Tuesday, February 21, 2006

Wisdom on Blogging from Jewlicious

Esther from Jewlicious.com
Among the many and varied workshops and panels that were to take place at Jewlicious at the Beach v2.0, I was most looking forward to the blogging workshop, led by Jewlicious.com contributors David and Laya (and Esther was present, but not actually sitting on the panel). Pictured on the right is Esther and me, and that laptop is where the magic happens.

Now, I have to admit something before I continue. I don't own a television, I don't watch television, and I don't see very many movies except at Jewish film festivals. So the time I would normally waste on TV and movies, I waste online. And reading blogs takes up a goodly portion of that time. So in my world, David, Esther, and Laya are kind of like the Brad, Mariah, and Madonna of the normal entertainment world (well, not a perfect analogy, but you get the idea). So that's why I was excited to meet them and hear their views on Jewish blogging.

I got the impression that Jewlicious started without much fanfare, and yet today (only one-and-a-half years later) it is a household name. The Jewlicious bloggers themselves seemed surprised as to how Jewlicious has become the powerhouse it is today. They are one of the sponsors (and namesake) of Jewlicious at the Beach, the Jewlicious.com Birthright trip is full to capacity already, and people around the world log in daily (and sometimes multiple times per day, a phenomenon I can attest to myself) to get their Jewish world delivered to them through the lens of wit and sarcasm. And who are they that people should flock to hear their opinions? "We're nobody," David admitted, by which he means, they're not politicians, they're not millionaires, they're not celebrities (well... that's debatable). So why are people attracted? Good question.

David commented that blogging "brought the promise of the internet to fruition," by giving individuals the ability to publish their opinions on the internet and reach a wide audience with little or no technical knowledge. And Laya opined that the blog community "is very much a community. A lot of Jews don't have a physical community" to feel a part of, but online, "all you need is a computer and you have a community." Jewlicious.com was one of the blogs that inspired me to launch the JewniProj because I saw how many people could be reached with such little effort (compared to getting people to show up to campus org events, flyering, etc). During the workshop, the Jewlicious crew offered up tips on how to start a blog, how to get traffic to a blog, and various other blog-related advice. I think the best piece of advice was that we live in a visual world and people love pictures, so post lots of them. And that's one of my favorite parts of blogging! So, big thanks to David, Esther, and Laya. You're an inspiration. To see what Jewlicious has been blogging about J@TBv2.0, check it out: on blogging, on Henna, on Jewish activism, on the Jewbilation concert, and on cute Jewish babies.

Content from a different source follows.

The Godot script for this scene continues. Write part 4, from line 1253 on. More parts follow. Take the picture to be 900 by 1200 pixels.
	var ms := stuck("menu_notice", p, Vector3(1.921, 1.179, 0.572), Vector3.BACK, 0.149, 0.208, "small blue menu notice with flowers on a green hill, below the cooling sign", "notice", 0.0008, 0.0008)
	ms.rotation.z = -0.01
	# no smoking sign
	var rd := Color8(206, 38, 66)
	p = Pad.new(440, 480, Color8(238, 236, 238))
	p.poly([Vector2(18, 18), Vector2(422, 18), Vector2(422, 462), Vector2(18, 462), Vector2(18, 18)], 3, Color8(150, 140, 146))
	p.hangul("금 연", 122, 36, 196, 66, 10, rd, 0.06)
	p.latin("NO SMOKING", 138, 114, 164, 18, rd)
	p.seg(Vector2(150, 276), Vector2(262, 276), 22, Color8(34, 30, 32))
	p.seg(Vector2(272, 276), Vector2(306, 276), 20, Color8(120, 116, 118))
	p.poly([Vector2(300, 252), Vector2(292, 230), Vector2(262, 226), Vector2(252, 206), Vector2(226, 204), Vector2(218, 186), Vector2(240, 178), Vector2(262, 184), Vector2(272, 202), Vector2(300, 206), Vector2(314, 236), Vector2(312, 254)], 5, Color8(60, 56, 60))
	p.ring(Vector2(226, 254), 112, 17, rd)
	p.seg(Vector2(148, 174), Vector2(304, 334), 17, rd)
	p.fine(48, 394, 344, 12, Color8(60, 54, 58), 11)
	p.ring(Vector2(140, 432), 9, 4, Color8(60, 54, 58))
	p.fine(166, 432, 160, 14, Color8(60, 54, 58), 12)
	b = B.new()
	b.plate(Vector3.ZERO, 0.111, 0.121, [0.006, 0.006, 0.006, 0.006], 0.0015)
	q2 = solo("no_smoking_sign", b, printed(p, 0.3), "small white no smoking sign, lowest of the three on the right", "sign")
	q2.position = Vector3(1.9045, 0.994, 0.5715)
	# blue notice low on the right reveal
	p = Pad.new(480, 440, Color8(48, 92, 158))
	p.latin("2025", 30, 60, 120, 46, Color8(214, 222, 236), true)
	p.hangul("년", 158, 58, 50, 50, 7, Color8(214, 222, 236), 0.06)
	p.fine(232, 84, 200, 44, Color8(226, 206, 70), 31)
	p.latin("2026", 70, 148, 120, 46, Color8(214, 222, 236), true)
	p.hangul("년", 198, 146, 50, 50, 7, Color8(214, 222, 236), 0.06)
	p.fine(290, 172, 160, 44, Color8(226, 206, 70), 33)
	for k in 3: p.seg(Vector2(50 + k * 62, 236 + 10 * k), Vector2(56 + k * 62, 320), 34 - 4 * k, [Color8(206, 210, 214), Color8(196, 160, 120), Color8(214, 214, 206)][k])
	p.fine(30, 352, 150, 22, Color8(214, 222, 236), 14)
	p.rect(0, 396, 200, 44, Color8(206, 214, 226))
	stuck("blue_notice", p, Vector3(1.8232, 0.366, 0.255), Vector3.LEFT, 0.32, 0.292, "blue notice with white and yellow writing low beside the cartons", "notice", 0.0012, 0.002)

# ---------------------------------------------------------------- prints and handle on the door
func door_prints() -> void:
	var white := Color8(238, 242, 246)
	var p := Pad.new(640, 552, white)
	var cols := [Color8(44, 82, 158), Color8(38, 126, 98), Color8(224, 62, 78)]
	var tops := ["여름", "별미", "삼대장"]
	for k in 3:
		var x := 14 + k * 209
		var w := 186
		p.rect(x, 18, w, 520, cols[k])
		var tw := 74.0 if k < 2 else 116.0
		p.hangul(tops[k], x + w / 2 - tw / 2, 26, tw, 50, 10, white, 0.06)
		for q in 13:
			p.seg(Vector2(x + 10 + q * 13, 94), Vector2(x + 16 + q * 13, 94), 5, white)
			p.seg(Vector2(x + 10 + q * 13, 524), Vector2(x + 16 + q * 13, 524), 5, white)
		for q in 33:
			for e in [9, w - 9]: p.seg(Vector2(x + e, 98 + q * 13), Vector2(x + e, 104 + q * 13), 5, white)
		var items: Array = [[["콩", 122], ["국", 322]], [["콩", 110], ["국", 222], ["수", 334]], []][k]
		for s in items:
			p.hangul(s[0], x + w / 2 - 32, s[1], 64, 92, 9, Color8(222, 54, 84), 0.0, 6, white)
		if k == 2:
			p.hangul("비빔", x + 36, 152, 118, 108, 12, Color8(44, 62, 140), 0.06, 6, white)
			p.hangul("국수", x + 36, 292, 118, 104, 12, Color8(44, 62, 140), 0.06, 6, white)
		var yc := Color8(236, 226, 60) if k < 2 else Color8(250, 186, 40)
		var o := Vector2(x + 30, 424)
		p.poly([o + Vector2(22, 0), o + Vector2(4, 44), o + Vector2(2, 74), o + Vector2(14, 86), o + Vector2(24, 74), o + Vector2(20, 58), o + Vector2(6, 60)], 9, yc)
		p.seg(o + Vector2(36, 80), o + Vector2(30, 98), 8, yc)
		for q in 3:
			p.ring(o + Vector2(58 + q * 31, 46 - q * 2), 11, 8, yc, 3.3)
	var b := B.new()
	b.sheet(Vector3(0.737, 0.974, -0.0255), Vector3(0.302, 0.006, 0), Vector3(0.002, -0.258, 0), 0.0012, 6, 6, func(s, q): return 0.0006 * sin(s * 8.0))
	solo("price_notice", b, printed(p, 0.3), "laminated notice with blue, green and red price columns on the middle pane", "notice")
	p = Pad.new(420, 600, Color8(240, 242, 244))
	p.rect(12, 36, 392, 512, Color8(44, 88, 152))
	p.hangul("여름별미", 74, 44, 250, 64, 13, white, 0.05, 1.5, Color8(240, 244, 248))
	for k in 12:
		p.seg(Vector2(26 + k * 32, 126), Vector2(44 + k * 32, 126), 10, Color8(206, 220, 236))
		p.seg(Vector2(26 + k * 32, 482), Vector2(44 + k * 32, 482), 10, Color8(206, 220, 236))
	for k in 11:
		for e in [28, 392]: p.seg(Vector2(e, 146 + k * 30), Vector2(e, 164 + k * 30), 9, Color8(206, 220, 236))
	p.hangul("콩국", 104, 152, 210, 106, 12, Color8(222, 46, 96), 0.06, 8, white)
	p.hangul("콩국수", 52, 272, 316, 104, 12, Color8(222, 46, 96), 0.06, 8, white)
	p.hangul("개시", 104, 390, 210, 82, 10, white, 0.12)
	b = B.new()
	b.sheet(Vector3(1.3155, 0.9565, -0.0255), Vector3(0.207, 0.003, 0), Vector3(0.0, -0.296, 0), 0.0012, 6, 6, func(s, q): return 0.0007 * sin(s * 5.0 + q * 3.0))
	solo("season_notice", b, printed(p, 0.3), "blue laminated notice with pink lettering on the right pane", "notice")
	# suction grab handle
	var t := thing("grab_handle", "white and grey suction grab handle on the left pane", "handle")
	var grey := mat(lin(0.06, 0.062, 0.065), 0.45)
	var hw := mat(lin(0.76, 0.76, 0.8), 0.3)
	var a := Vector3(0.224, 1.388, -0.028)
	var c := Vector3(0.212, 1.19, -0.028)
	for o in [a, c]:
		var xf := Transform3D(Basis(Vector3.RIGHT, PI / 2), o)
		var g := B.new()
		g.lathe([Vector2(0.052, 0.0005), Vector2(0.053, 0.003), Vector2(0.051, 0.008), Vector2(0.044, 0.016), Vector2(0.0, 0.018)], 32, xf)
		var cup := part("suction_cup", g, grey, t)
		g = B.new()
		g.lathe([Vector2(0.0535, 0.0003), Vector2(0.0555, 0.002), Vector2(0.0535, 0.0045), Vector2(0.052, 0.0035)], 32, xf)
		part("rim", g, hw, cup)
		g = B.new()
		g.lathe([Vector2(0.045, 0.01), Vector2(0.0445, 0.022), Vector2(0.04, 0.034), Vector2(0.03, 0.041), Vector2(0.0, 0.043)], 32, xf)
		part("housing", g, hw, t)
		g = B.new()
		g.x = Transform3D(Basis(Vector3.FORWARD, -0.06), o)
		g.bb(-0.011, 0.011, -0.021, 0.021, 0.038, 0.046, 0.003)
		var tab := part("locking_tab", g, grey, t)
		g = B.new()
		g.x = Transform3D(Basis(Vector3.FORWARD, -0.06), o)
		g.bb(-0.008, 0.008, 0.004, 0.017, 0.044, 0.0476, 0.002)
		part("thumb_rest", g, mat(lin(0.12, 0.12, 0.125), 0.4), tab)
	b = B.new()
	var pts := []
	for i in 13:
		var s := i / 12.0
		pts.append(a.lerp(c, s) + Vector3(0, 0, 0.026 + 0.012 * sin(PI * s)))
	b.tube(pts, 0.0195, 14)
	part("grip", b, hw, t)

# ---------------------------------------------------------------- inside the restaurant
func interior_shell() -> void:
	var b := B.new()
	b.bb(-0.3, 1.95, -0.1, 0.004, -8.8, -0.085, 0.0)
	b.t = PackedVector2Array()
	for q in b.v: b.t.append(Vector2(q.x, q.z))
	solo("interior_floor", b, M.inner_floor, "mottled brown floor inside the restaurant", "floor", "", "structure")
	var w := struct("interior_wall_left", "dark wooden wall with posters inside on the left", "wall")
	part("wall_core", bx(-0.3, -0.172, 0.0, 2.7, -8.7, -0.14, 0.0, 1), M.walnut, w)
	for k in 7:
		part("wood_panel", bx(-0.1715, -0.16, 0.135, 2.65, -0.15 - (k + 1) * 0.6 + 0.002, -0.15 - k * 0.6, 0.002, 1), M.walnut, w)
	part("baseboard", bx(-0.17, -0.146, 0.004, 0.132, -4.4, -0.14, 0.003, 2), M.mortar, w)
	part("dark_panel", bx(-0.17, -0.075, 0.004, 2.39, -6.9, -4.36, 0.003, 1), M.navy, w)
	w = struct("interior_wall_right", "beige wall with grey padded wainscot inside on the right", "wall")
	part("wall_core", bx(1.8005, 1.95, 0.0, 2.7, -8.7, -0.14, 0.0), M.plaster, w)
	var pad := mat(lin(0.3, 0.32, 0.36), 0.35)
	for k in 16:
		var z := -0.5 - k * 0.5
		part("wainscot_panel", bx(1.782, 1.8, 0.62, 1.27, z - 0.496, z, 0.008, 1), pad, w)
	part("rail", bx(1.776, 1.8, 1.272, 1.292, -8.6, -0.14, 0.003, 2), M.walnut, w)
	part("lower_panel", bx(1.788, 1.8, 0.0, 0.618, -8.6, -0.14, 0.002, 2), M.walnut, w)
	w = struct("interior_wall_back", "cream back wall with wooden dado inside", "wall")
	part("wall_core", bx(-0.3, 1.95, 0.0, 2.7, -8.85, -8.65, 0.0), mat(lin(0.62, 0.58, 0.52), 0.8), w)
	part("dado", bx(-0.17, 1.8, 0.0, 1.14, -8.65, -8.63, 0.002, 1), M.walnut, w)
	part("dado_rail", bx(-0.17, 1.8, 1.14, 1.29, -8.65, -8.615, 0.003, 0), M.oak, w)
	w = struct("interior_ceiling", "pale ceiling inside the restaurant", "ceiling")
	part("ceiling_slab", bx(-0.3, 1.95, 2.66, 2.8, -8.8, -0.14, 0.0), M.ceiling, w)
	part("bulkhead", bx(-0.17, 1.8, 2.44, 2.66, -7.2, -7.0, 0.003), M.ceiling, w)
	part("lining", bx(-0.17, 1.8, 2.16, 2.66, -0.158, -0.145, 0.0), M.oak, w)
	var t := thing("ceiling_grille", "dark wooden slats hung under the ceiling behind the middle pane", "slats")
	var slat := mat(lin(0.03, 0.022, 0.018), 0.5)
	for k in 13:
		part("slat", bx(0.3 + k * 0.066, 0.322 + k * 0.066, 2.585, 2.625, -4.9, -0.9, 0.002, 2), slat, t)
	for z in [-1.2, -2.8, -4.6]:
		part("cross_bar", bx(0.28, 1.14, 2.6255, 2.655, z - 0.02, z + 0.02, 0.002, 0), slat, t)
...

Blogger Fedora Black said...

Funny how "big" and "famous" can be so relative. I can spend hour after hour on the net, looking at a ton of Jewish sites, but I don't even think I have looked at Jewlicious even once! Maybe it is an age issue, or how I stand in terms of Yiddishkiet...but shkoiach to them for being able to pull off J@TBv2.0.

Wed Feb 22, 05:51:00 PM 2006  
Blogger G-D SQUAD said...

It's all relative. Some people's lives revolve around Puffy Amiyumi, but others might ask, "What the heck is that? A dessert?" Although, I should say that even one certain Rabbi from one certain Chabad by the Sea even knows about Jewlicious.com, so...

Wed Feb 22, 11:52:00 PM 2006  
Blogger Esther Kustanowitz said...

Great posting, G-dSquad. Keep it up. If you've got any recollections of the music or writers' panel, send it along, as I've got press people who'd like such a recap. (Esp. the music panel...)

Also, I'm not clear on the Brad/Mariah/Madonna analogy, so feel free to expand on that theory...

Sun Feb 26, 11:53:00 AM 2006  
Blogger G-D SQUAD said...

Yeah, the more I think about that analogy, the more I feel I should retract it, because I was totally being facetious, and it's not clear that that was the case.

I was a) trying to pat myself on the back for never watching tv and b) showing how the way I relate to bloggers is how some people relate to celebrities. But I think I really didn't convey my meaning very well.

I actually did write a bit on the music panel, somewhere in this post (kind of fluff though). And I wasn't in the writing panel, but I'll talk to my fellow bloggers who were, and see if they're interested in reflecting.